The exercise: Work out how many lines have "scene" in them. Give only that number.

Given information:

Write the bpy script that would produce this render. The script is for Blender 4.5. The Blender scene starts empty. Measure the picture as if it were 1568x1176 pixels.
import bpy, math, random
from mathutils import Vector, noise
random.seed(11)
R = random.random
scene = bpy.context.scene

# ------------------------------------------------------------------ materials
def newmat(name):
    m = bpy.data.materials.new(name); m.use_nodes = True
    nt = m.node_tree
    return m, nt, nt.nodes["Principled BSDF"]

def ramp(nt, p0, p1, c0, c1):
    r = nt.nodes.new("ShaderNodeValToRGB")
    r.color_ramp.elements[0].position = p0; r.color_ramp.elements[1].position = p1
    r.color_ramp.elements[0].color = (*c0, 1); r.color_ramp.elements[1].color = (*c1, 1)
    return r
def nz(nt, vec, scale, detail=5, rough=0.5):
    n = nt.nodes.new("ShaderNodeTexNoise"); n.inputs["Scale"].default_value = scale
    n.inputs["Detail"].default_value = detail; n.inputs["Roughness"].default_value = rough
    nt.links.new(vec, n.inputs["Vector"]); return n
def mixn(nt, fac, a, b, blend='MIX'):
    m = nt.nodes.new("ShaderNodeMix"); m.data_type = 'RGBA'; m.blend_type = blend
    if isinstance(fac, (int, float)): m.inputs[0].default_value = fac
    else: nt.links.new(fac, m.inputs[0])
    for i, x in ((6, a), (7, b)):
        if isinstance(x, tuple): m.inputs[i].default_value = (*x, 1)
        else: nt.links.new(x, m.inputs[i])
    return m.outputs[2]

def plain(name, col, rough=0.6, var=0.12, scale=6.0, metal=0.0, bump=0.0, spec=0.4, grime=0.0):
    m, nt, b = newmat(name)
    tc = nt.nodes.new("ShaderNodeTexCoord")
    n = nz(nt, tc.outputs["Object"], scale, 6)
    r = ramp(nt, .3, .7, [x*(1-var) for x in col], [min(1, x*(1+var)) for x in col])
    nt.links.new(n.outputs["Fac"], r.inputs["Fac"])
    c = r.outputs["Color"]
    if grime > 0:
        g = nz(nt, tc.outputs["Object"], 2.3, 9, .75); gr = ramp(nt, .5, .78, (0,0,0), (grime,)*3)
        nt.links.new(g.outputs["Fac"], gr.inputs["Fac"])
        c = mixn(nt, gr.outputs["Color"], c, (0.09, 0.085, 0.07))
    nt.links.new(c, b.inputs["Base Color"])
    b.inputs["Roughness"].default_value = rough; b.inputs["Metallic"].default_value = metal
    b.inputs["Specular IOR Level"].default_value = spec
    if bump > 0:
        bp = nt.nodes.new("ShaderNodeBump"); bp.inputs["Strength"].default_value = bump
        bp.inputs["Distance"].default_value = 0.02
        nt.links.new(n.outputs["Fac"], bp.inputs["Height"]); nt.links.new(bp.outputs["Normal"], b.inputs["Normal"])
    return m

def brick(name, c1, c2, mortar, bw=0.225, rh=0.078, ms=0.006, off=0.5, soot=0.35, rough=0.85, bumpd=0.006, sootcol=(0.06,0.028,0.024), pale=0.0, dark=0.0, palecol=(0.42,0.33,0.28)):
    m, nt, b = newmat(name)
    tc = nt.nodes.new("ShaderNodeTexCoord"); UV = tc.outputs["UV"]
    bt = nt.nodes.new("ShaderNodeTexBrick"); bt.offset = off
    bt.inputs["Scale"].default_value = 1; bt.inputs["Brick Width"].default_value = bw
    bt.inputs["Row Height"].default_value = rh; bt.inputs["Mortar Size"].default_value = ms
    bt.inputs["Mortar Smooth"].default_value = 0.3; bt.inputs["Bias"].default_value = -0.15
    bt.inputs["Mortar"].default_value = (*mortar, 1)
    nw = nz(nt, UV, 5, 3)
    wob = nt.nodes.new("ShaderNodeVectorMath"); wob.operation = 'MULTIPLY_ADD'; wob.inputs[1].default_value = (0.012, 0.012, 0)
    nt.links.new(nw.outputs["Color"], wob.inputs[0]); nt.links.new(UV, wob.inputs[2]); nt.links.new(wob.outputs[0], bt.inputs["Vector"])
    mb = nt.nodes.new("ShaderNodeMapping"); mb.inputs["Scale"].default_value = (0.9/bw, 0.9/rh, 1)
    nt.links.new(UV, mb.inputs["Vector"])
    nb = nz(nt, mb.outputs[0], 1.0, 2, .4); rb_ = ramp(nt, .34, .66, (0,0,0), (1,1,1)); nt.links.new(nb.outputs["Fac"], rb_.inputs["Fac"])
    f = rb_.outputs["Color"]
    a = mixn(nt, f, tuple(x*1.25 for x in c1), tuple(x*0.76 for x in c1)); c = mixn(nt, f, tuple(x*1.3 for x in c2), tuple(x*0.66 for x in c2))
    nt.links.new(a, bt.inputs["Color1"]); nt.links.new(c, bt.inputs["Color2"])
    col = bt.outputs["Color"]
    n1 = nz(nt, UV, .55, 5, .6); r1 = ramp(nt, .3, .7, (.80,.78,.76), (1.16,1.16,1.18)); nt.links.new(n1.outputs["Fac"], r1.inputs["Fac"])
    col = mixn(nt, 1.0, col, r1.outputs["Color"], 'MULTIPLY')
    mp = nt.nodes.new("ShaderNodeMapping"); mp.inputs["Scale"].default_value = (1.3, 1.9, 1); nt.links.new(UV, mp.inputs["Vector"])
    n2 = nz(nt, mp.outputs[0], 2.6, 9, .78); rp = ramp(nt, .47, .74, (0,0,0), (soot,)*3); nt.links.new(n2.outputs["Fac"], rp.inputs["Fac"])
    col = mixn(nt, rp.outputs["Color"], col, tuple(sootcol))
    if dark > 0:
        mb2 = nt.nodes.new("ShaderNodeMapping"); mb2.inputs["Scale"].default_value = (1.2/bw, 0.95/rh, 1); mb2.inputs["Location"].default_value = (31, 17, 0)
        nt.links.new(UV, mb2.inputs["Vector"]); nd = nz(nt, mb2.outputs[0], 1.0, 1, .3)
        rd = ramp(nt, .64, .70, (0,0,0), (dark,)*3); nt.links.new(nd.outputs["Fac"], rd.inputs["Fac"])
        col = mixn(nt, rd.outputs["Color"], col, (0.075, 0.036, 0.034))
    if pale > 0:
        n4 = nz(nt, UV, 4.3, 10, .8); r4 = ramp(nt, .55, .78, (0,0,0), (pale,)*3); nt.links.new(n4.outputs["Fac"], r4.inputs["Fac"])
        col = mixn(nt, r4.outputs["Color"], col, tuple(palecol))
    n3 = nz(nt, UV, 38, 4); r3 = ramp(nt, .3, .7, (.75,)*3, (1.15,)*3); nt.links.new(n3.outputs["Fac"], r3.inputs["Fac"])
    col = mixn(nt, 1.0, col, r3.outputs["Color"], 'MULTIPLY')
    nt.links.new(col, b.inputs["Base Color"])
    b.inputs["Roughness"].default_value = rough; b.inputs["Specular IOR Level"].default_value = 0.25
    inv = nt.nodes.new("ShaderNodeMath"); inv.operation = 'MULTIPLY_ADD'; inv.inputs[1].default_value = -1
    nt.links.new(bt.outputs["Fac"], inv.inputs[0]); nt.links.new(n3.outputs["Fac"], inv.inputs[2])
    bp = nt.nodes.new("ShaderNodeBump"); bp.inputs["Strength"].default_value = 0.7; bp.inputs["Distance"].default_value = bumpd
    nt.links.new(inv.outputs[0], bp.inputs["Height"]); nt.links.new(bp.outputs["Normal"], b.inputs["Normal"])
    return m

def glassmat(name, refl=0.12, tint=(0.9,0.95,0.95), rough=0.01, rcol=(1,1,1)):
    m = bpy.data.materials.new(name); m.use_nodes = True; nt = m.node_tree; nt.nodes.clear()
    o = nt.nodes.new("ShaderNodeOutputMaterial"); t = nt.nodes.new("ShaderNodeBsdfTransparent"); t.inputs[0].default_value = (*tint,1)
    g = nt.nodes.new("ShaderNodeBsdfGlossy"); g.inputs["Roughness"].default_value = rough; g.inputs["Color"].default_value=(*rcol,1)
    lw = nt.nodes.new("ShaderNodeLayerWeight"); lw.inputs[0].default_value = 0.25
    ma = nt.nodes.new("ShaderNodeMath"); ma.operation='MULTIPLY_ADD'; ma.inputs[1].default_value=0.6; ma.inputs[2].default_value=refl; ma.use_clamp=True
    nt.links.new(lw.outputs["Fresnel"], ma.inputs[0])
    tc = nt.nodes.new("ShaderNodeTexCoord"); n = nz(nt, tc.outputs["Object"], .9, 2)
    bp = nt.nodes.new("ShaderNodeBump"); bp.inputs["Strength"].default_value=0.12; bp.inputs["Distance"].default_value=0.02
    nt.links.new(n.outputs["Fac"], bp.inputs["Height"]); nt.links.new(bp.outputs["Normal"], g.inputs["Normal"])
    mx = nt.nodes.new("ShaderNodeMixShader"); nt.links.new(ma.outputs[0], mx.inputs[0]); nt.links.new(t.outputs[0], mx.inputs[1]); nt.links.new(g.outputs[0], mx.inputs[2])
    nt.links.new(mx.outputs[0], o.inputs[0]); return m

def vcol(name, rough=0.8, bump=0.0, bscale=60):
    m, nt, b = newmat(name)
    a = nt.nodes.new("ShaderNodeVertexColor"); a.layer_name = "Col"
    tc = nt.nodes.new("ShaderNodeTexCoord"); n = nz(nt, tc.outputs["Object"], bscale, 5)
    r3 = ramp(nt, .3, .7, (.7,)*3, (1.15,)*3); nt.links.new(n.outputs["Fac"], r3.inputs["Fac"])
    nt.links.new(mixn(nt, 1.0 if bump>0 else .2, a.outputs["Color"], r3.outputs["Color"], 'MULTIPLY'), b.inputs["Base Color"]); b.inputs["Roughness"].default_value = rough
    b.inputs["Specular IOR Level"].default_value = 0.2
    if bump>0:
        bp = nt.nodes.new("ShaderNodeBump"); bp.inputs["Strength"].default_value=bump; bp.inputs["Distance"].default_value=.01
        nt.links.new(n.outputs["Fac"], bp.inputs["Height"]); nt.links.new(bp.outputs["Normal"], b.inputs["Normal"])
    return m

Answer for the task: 2